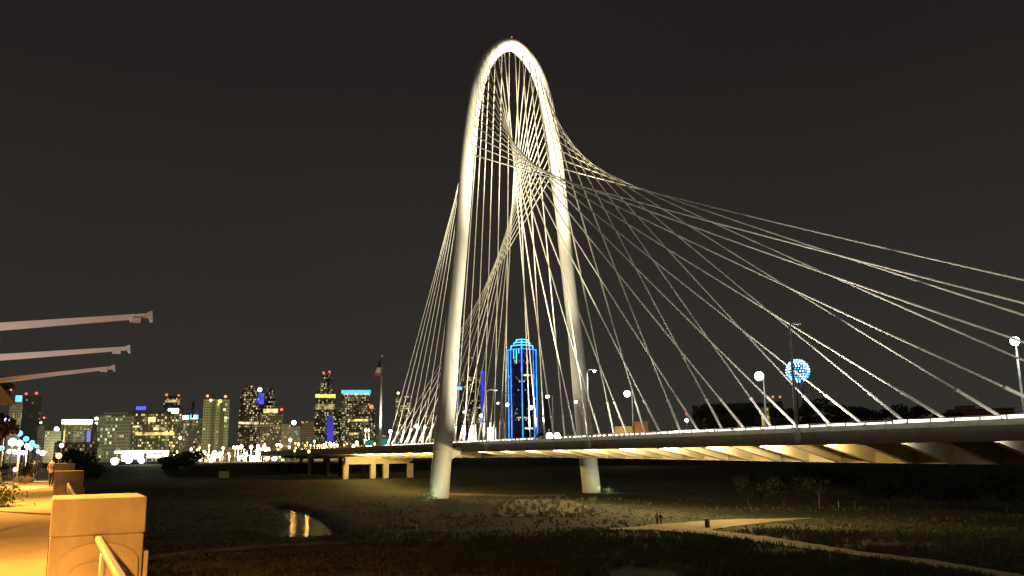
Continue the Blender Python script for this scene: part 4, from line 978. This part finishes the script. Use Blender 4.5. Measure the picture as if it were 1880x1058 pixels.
# ---------------- small things on the path
def person(name, label, loc, rz, shirt, pants, h=1.72, stride=.18):
    o = empty(name, loc, rz); tag(o, label, 'person', 'people on the footpath')
    def skin(nm, verts, edges, rads, mat, sub=2):
        me = bpy.data.meshes.new(nm); me.from_pydata(verts, edges, []); ob = bpy.data.objects.new(nm, me); COL.objects.link(ob); ob.parent = o
        md = ob.modifiers.new('skin', 'SKIN'); ob.modifiers.new('sub', 'SUBSURF').levels = 1; ob.modifiers['sub'].render_levels = sub
        for i, r_ in enumerate(rads): me.skin_vertices[0].data[i].radius = (r_*1.0, r_*.85)
        me.skin_vertices[0].data[0].use_root = True; me.materials.append(mat); return ob
    k = h/1.72; s = stride
    V = [(0,0,.95),(0,0,1.15),(0,0,1.36),(0,0,1.46),(0,-.01,1.56),(0,-.02,1.68),
         (.17,0,1.38),(.22,.05,1.12),(.22,-.06,.90),(.22,-.08,.80),(-.17,0,1.38),(-.22,-.05,1.12),(-.22,-.14,.90),(-.22,-.16,.80),
         (.09,0,.86),(.10,-s*.5,.48),(.10,s*.2-s,.08),(.10,-s-.14,.04),(-.09,0,.86),(-.10,s*.3,.48),(-.10,s,.08),(-.10,s-.12,.03)]
    E_ = [(0,1),(1,2),(2,3),(3,4),(4,5),(2,6),(6,7),(7,8),(8,9),(2,10),(10,11),(11,12),(12,13),(0,14),(14,15),(15,16),(16,17),(0,18),(18,19),(19,20),(20,21)]
    rd = [.15,.135,.15,.06,.095,.085,.065,.048,.036,.04,.065,.048,.036,.04,.095,.065,.045,.04,.095,.065,.045,.04]
    skin('body', [tuple(c_*k for c_ in v) for v in V], E_, [r_*k for r_ in rd], pbr('skin', (.42,.27,.19), .6))
    tV = [(0,0,.93),(0,0,1.15),(0,0,1.37),(.17,0,1.385),(.22,.05,1.13),(-.17,0,1.385),(-.22,-.05,1.13)]
    skin('shirt', [tuple(c_*k for c_ in v) for v in tV], [(0,1),(1,2),(2,3),(3,4),(2,5),(5,6)], [r_*k for r_ in (.165,.150,.160,.08,.066,.08,.066)], shirt)
    pV = [(0,0,.96),(.09,0,.86),(.10,-s*.5,.48),(.10,s*.2-s,.12),(-.09,0,.86),(-.10,s*.3,.48),(-.10,s,.12)]
    skin('trousers', [tuple(c_*k for c_ in v) for v in pV], [(0,1),(1,2),(2,3),(0,4),(4,5),(5,6)], [r_*k for r_ in (.16,.11,.08,.062,.11,.08,.062)], pants)
    hb = MB(); hb.ball((0, .015*k, 1.665*k), .105*k, 12, 8, .8); hb.build('hair', BRN, o)
    fb = MB()
    for x_ in (-.035, .035): fb.ball((x_*k, -.10*k, 1.625*k), .012*k, 6, 5)
    fb.build('eyes', BRN, o)
    fb = MB(); fb.ball((0, -.112*k, 1.595*k), .016*k, 6, 5); fb.build('nose', pbr('skin', (.42,.27,.19), .6), o)
    return o
p = at_z(1207, 966, 0); person('person', 'person in a pale shirt walking on the footpath, left of the pair', (p.x, p.y, gz(p.x, p.y)+.08), R(-60), pbr('pale shirt', (.55,.53,.5), .9), pbr('dark trousers', (.03,.03,.04), .9))
p = at_z(1214, 966, 0); person('person', 'person in a dark top walking on the footpath, right of the pair', (p.x, p.y, gz(p.x, p.y)+.08), R(-70), pbr('dark top', (.12,.05,.05), .9), pbr('dark trousers', (.03,.03,.04), .9), 1.66)
p = at_z(1299, 969, 0); o = empty('litter_bin', (p.x, p.y, gz(p.x, p.y)+.05)); tag(o, 'dark litter bin standing where the footpath forks', 'litter bin')
MB().tube([(0, 0, 0), (0, 0, .05), (0, 0, 1.0)], [.28, .34, .36], 16).build('drum', BRN, o); MB().tube([(0, 0, 1.003), (0, 0, 1.08), (0, 0, 1.16)], [.39, .37, .2], 16).build('lid', BRN, o)
for x, y0_, y1_, lb in ((765, 978, 966, 'thin white marker post in the grass left of the soil bank'), (1540, 932, 919, 'small white marker post right of the tree with the pale trunk')):
    p = at_z(x, y0_, 0); k = math.hypot(p.x, p.y); o = empty('marker_post', (p.x, p.y, gz(p.x, p.y))); tag(o, lb, 'marker post')
    MB().tube([(0, 0, -.2), (0, 0, 1.0)], .06, 8).build('post', WHITE, o); MB().tube([(0, 0, 1.003), (0, 0, 1.12)], .065, 8).build('cap', GLY if False else WHITE, o)
p = at_z(411, 872, 1.5); o = empty('utility_cabinet', at_d(411, 868, 360)-Vector((0, 0, 3.2))); tag(o, 'small pale cabinet in the dark grass on the levee slope', 'cabinet')
o.location.z = gz(o.location.x, o.location.y); MB().box(-1.8, 1.8, -.8, .8, -.4, 2.4).build('cabinet_body', CONC, o); MB().box(-1.95, 1.95, -.95, .95, 2.403, 2.6).build('roof', CONC, o)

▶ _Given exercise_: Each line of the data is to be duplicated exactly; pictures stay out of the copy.

▶ _Task answer_:
Continue the Blender Python script for this scene: part 4, from line 978. This part finishes the script. Use Blender 4.5. Measure the picture as if it were 1880x1058 pixels.
# ---------------- small things on the path
def person(name, label, loc, rz, shirt, pants, h=1.72, stride=.18):
    o = empty(name, loc, rz); tag(o, label, 'person', 'people on the footpath')
    def skin(nm, verts, edges, rads, mat, sub=2):
        me = bpy.data.meshes.new(nm); me.from_pydata(verts, edges, []); ob = bpy.data.objects.new(nm, me); COL.objects.link(ob); ob.parent = o
        md = ob.modifiers.new('skin', 'SKIN'); ob.modifiers.new('sub', 'SUBSURF').levels = 1; ob.modifiers['sub'].render_levels = sub
        for i, r_ in enumerate(rads): me.skin_vertices[0].data[i].radius = (r_*1.0, r_*.85)
        me.skin_vertices[0].data[0].use_root = True; me.materials.append(mat); return ob
    k = h/1.72; s = stride
    V = [(0,0,.95),(0,0,1.15),(0,0,1.36),(0,0,1.46),(0,-.01,1.56),(0,-.02,1.68),
         (.17,0,1.38),(.22,.05,1.12),(.22,-.06,.90),(.22,-.08,.80),(-.17,0,1.38),(-.22,-.05,1.12),(-.22,-.14,.90),(-.22,-.16,.80),
         (.09,0,.86),(.10,-s*.5,.48),(.10,s*.2-s,.08),(.10,-s-.14,.04),(-.09,0,.86),(-.10,s*.3,.48),(-.10,s,.08),(-.10,s-.12,.03)]
    E_ = [(0,1),(1,2),(2,3),(3,4),(4,5),(2,6),(6,7),(7,8),(8,9),(2,10),(10,11),(11,12),(12,13),(0,14),(14,15),(15,16),(16,17),(0,18),(18,19),(19,20),(20,21)]
    rd = [.15,.135,.15,.06,.095,.085,.065,.048,.036,.04,.065,.048,.036,.04,.095,.065,.045,.04,.095,.065,.045,.04]
    skin('body', [tuple(c_*k for c_ in v) for v in V], E_, [r_*k for r_ in rd], pbr('skin', (.42,.27,.19), .6))
    tV = [(0,0,.93),(0,0,1.15),(0,0,1.37),(.17,0,1.385),(.22,.05,1.13),(-.17,0,1.385),(-.22,-.05,1.13)]
    skin('shirt', [tuple(c_*k for c_ in v) for v in tV], [(0,1),(1,2),(2,3),(3,4),(2,5),(5,6)], [r_*k for r_ in (.165,.150,.160,.08,.066,.08,.066)], shirt)
    pV = [(0,0,.96),(.09,0,.86),(.10,-s*.5,.48),(.10,s*.2-s,.12),(-.09,0,.86),(-.10,s*.3,.48),(-.10,s,.12)]
    skin('trousers', [tuple(c_*k for c_ in v) for v in pV], [(0,1),(1,2),(2,3),(0,4),(4,5),(5,6)], [r_*k for r_ in (.16,.11,.08,.062,.11,.08,.062)], pants)
    hb = MB(); hb.ball((0, .015*k, 1.665*k), .105*k, 12, 8, .8); hb.build('hair', BRN, o)
    fb = MB()
    for x_ in (-.035, .035): fb.ball((x_*k, -.10*k, 1.625*k), .012*k, 6, 5)
    fb.build('eyes', BRN, o)
    fb = MB(); fb.ball((0, -.112*k, 1.595*k), .016*k, 6, 5); fb.build('nose', pbr('skin', (.42,.27,.19), .6), o)
    return o
p = at_z(1207, 966, 0); person('person', 'person in a pale shirt walking on the footpath, left of the pair', (p.x, p.y, gz(p.x, p.y)+.08), R(-60), pbr('pale shirt', (.55,.53,.5), .9), pbr('dark trousers', (.03,.03,.04), .9))
p = at_z(1214, 966, 0); person('person', 'person in a dark top walking on the footpath, right of the pair', (p.x, p.y, gz(p.x, p.y)+.08), R(-70), pbr('dark top', (.12,.05,.05), .9), pbr('dark trousers', (.03,.03,.04), .9), 1.66)
p = at_z(1299, 969, 0); o = empty('litter_bin', (p.x, p.y, gz(p.x, p.y)+.05)); tag(o, 'dark litter bin standing where the footpath forks', 'litter bin')
MB().tube([(0, 0, 0), (0, 0, .05), (0, 0, 1.0)], [.28, .34, .36], 16).build('drum', BRN, o); MB().tube([(0, 0, 1.003), (0, 0, 1.08), (0, 0, 1.16)], [.39, .37, .2], 16).build('lid', BRN, o)
for x, y0_, y1_, lb in ((765, 978, 966, 'thin white marker post in the grass left of the soil bank'), (1540, 932, 919, 'small white marker post right of the tree with the pale trunk')):
    p = at_z(x, y0_, 0); k = math.hypot(p.x, p.y); o = empty('marker_post', (p.x, p.y, gz(p.x, p.y))); tag(o, lb, 'marker post')
    MB().tube([(0, 0, -.2), (0, 0, 1.0)], .06, 8).build('post', WHITE, o); MB().tube([(0, 0, 1.003), (0, 0, 1.12)], .065, 8).build('cap', GLY if False else WHITE, o)
p = at_z(411, 872, 1.5); o = empty('utility_cabinet', at_d(411, 868, 360)-Vector((0, 0, 3.2))); tag(o, 'small pale cabinet in the dark grass on the levee slope', 'cabinet')
o.location.z = gz(o.location.x, o.location.y); MB().box(-1.8, 1.8, -.8, .8, -.4, 2.4).build('cabinet_body', CONC, o); MB().box(-1.95, 1.95, -.95, .95, 2.403, 2.6).build('roof', CONC, o)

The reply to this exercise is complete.